4.      No specific procedure before the Boards of Appeal is provided for, either by Regulation No 207/2009 on the Community trade mark or by Regulation No 2868/95 implementing Regulation No 40/94, where a decision is annulled by the General Court and referred back to the Boards of Appeal, and there is consequently no obligation to hear the relevant parties again. Such an obligation could be inferred only from the general principle of Community law of respect for the rights of the defence, set out in the second sentence of Article 75 of Regulation No 207/2009.
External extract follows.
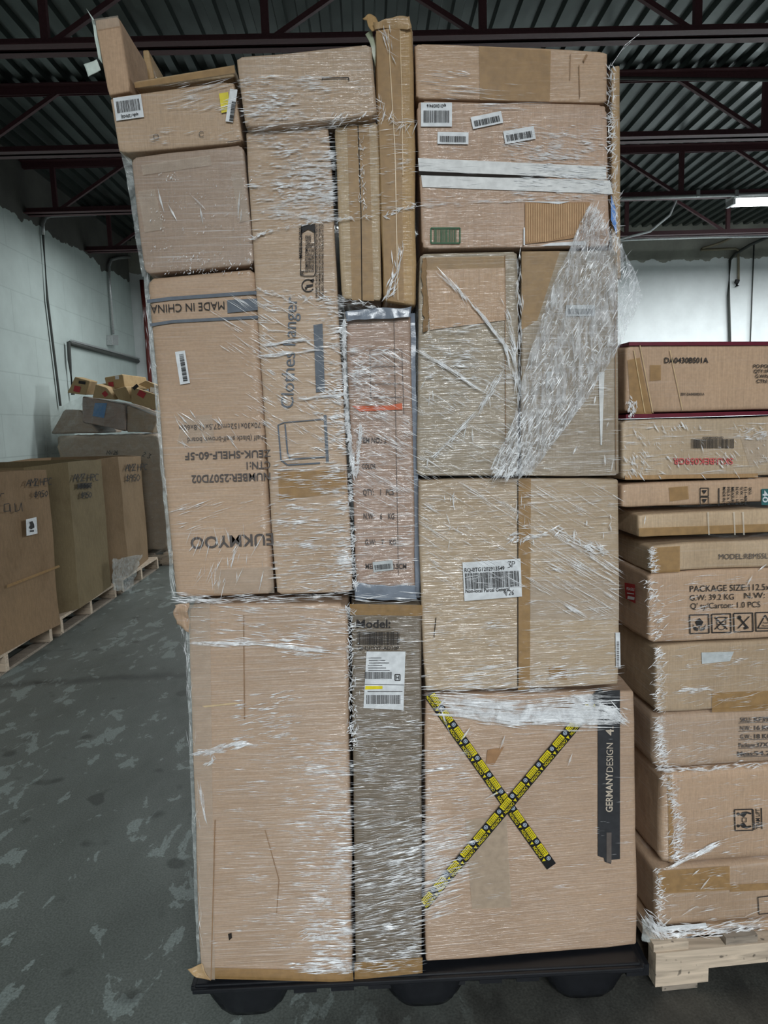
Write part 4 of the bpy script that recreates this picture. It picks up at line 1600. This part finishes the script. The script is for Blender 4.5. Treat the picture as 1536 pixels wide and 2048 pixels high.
for k, cx in enumerate((1399, 1443, 1487, 1531)):
    cy = 1248 - k * 1.6
    d.frame(cx, cy, 38, 37, 1.5, 2.2)
    if k == 0:
        d.poly([(cx, cy - 12), (cx + 8, cy - 4), (cx + 4, cy + 4), (cx - 4, cy + 4), (cx - 8, cy - 4)])
        d.line([(cx, cy + 4), (cx, cy + 12)], 1.5)
        d.poly([(cx - 14, cy - 2), (cx - 10, cy + 5), (cx - 3, cy + 8), (cx - 3, cy + 14), (cx - 10, cy + 12)])
        d.poly([(cx + 14, cy - 2), (cx + 10, cy + 12), (cx + 3, cy + 14), (cx + 3, cy + 8), (cx + 10, cy + 5)])
    elif k == 1:
        d.frame(cx, cy - 5, 18, 14, 0, 1.6)
        d.line([(cx - 13, cy - 12), (cx + 12, cy + 12)], 2.2)
        d.line([(cx + 12, cy - 12), (cx - 13, cy + 12)], 2.2)
        d.ring(cx, cy + 4, 9, 1.5, 180, 360)
    elif k == 2:
        d.line([(cx - 11, cy + 12), (cx + 12, cy - 12)], 2.2)
        d.line([(cx - 11, cy - 12), (cx + 10, cy + 12)], 3.2)
        d.disc(cx - 8, cy - 10, 4)
        d.disc(cx + 4, cy + 11, 3)
    else:
        d.line([(cx - 15, cy + 13), (cx, cy - 13), (cx + 15, cy + 13), (cx - 15, cy + 13)], 2)
        d.text('Power', cx + 1, cy + 2, 3.5, 0, 12, True)
        d.text('Fluorit', cx + 1, cy + 8, 3.5, 0, 14, True)
d.done('care_symbols', INK, r6)
# red label on the side face that shows in the gap
sp_ = RS.at(1296, 1215)
SIDE = FaceP(sp_, -RS.u)
d = Decal(SIDE, 0.008)
d.poly([(1249, 1165), (1270, 1169), (1271, 1207), (1251, 1197)])
lb = d.done('red_label', RED, r6, 'red fragile label on the shaded side')
d = Decal(SIDE, 0.010)
d.text('FRAGILE', 1261, 1178, 6, -8, 16, True)
d.rect(1261, 1187, 14, 2, -8)
d.rect(1262, 1196, 14, 6, -12)
d.done('label_print', WHITE, lb)
r7 = rcart('carton with a pale patch of tape and a dented left edge', 1310, 1291, 1427, tone=(0.46, 0.33, 0.21), film=0.35, ang=5, sl=-0.05, slb=-0.055)
tape(r7, RS, [(1403, 1305), (1468, 1303), (1460, 1322), (1404, 1328)], GREYP, 'paper_patch')
tape(r7, RS, [(1424, 1385), (rx, 1375), (rx, 1412), (1424, 1425)])
r8 = rcart('carton with underlined lines of shipping data', 1310, 1430, 1543, tone=(0.46, 0.32, 0.22), film=0.45, ang=3, r=0.02, sl=-0.055, slb=-0.068)
d = decal(r8, RS)
for k, (s, s2) in enumerate((('SKU:', 'KF3901'), ('N.W.:', '16 KGS'), ('G.W.:', '18 KGS'), ('Package:', '37X37'), ('Meas:', '54.25'))):
    yy = 1438 + k * 17
    d.text(s, 1492 if k != 3 else 1495, yy + 1, 9, 1, 22 if k < 3 else 34, True)
    d.text(s2, 1530 if k != 3 else 1532, yy, 9, 1, 42 if k != 3 else 38, True)
    d.line([(1478, yy + 8), (1575, yy + 5)], 1)
d.done('printed_text', INKF, r8)
r9 = rcart('tall carton with a two person lifting symbol', 1322, 1546, 1735, tone=WARM, film=0.3, ang=12, r=0.02, sl=-0.068, slb=-0.075)
d = decal(r9, RS)
d.frame(1488, 1640, 36, 42, 2, 2)
for s in (-1, 1):
    cy = 1640 + 10 * s
    d.disc(1477, cy + 2 * s, 3)
    d.poly([(1480, cy), (1488, cy - 5 * s), (1494, cy + 3 * s), (1502, cy + 1 * s), (1503, cy + 4 * s), (1494, cy + 7 * s), (1486, cy + 6 * s)])
d.frame(1489, 1640, 8, 8, 0, 1.3)
d.line([(1507, 1619), (1510, 1660)], 1.5)
d.line([(1523, 1616), (1524, 1658)], 2)
d.text('TEAM LIFT', 1516, 1638, 8, 92, 40, True)
d.done('lifting_symbol', INK, r9)
tape(r9, RS, [(1336, 1555), (1344, 1555), (1348, 1720), (1338, 1722)], ORANGE if False else TAPE)
r10 = rcart('lowest carton of the right stack with a wide tan tape band', 1312, 1738, 1858, tone=(0.46, 0.31, 0.20), film=0.45, ang=8, r=0.016, sl=-0.076, slb=-0.085)
tape(r10, RS, [(1316, 1742), (1460, 1732), (1460, 1780), (1318, 1788)])
tape(r10, RS, [(1460, 1770), (rx, 1752), (rx, 1768), (1460, 1784)])
d = decal(r10, RS)
d.line([(1560, 1789), (1516, 1795), (1518, 1829), (1560, 1824)], 1.6)
d.done('printed_box', INK, r10)
r11 = rcart('thin squashed carton under the right stack just above the pallet', 1302, 1861, 1881, tone=(0.44, 0.28, 0.16), film=0.55, ang=3, r=0.008, sl=-0.086, slb=-0.075)
d = decal(r11, RS)
d.bars(1368, 1864, 80, 5, 1, 55, 26)
d.text('XXXXXXXXXXXX', 1484, 1858, 5, 2, 74, True)
d.done('printed_text', INKF, r11)

# ================================================================== STRETCH FILM CREASES
class Film(MB):
    """raised wrinkles of the stretch film: slim ridged folds lying along the wrap"""
    def fold(self, pl, off, x, y, L, wd, ang, lift=1.0):
        c, s = math.cos(R(ang)), math.sin(R(ang))
        dx, dy = c * L / 2, -s * L / 2
        nx, ny = s * wd / 2, c * wd / 2
        bx, by = random.uniform(-.15, .15) * L * 0.12, random.uniform(-1, 1) * L * 0.025
        a = pl.at(x - dx, y - dy, off)
        b = pl.at(x + dx, y + dy, off)
        m1 = pl.at(x + bx + nx, y + by + ny, off)
        m2 = pl.at(x + bx - nx, y + by - ny, off)
        r_ = pl.at(x + bx, y + by, off + 0.00058 * wd * math.tan(R(random.uniform(4, 48))))
        self.add([a, b, m1, m2, r_], [(0, 2, 4), (2, 1, 4), (1, 3, 4), (3, 0, 4)])

    def zone(self, pl, x0, y0, x1, y1, n, ang, L, W, off=0.006, spread=4, bias=None, poly=None, clump=0.55):
        k = 0
        cx, cy = None, None
        while k < n:
            if cx is None or random.random() > clump:
                u, v = random.random(), random.random()
                if bias == 'r':
                    u = 1 - (1 - u) ** 2 if False else u ** 0.45
                if bias == 'b':
                    v = v ** 0.5
                if bias == 'l':
                    u = 1 - (1 - u) ** 0.5
                cx, cy = x0 + (x1 - x0) * u, y0 + (y1 - y0) * v
                px, py = cx, cy
            else:
                px, py = cx + random.gauss(0, 9), cy + random.gauss(0, 4)
                if not (x0 <= px <= x1 and y0 <= py <= y1):
                    px, py = cx, cy
            LL = L[0] * (L[1] / L[0]) ** (random.random() ** 1.6)
            ww = W[0] + (W[1] - W[0]) * random.random() ** 2.2
            LL = min(LL, 2 * max(4, min(px - x0 + 12, x1 + 12 - px)) / max(.2, abs(math.cos(R(ang))))) if abs(ang) < 50 else LL
            self.fold(pl, off, px, py, LL, ww, ang + random.gauss(0, spread))
            k += 1

    def edge(self, pl, pts, n, L, W, off=0.006, spread=24, jit=5):
        """short folds pulled across a corner, lying near level"""
        for k in range(n):
            t = random.random() * (len(pts) - 1)
            i = int(t)
            f = t - i
            (xa, ya), (xb, yb) = pts[i], pts[i + 1]
            self.fold(pl, off, xa + (xb - xa) * f + random.gauss(0, jit), ya + (yb - ya) * f,
                      random.uniform(*L), random.uniform(*W), 14 + random.gauss(0, spread))

    def path(self, pl, pts, n, L, W, off=0.006, spread=15, jit=2.0):
        for k in range(n):
            t = random.random() * (len(pts) - 1)
            i = int(t)
            f = t - i
            (xa, ya), (xb, yb) = pts[i], pts[i + 1]
            an = math.degrees(math.atan2(-(yb - ya), xb - xa))
            self.fold(pl, off, xa + (xb - xa) * f + random.gauss(0, jit), ya + (yb - ya) * f + random.gauss(0, jit),
                      random.uniform(*L), random.uniform(*W), an + random.gauss(0, spread))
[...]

The second sentence of Article 75 of Regulation No 207/2009 does not in any way require that, following the resumption of the proceedings before the Office for Harmonisation in the Internal Market (Trade Marks and Designs) after the annulment of a decision of the Boards of Appeal by the General Court, the applicant again be invited to submit observations on points of law and fact on which it has already had ample opportunity to express its views in the course of the written procedure previously conducted, given that the file as then constituted has been taken over by the Board of Appeal.

(see paras 83-84)

5.      The first sentence of Article 75 of Regulation No 207/2009 on the Community trade mark provides that decisions of the Office for Harmonisation in the Internal Market (Trade Marks and Designs) are to state the reasons on which they are based. That duty has the same scope as that enshrined in Article 253 EC and its purpose is to allow interested parties to know the reasons for the measure so as to enable them to protect their rights and to enable the Courts of the Union to exercise their jurisdiction to review the legality of the decision.

The question whether the statement of reasons for a decision satisfies those requirements is a question to be assessed with reference not only to its wording but also to its context and the whole body of legal rules governing the matter in question.

However, the Boards of Appeal cannot be required to provide an account which follows exhaustively and one by one all the reasoning articulated by the parties before them. The reasoning may therefore be implicit on condition that it enables the persons concerned to know why the decision of the Board of Appeal was taken and provides the competent Court with sufficient material for it to exercise its review jurisdiction.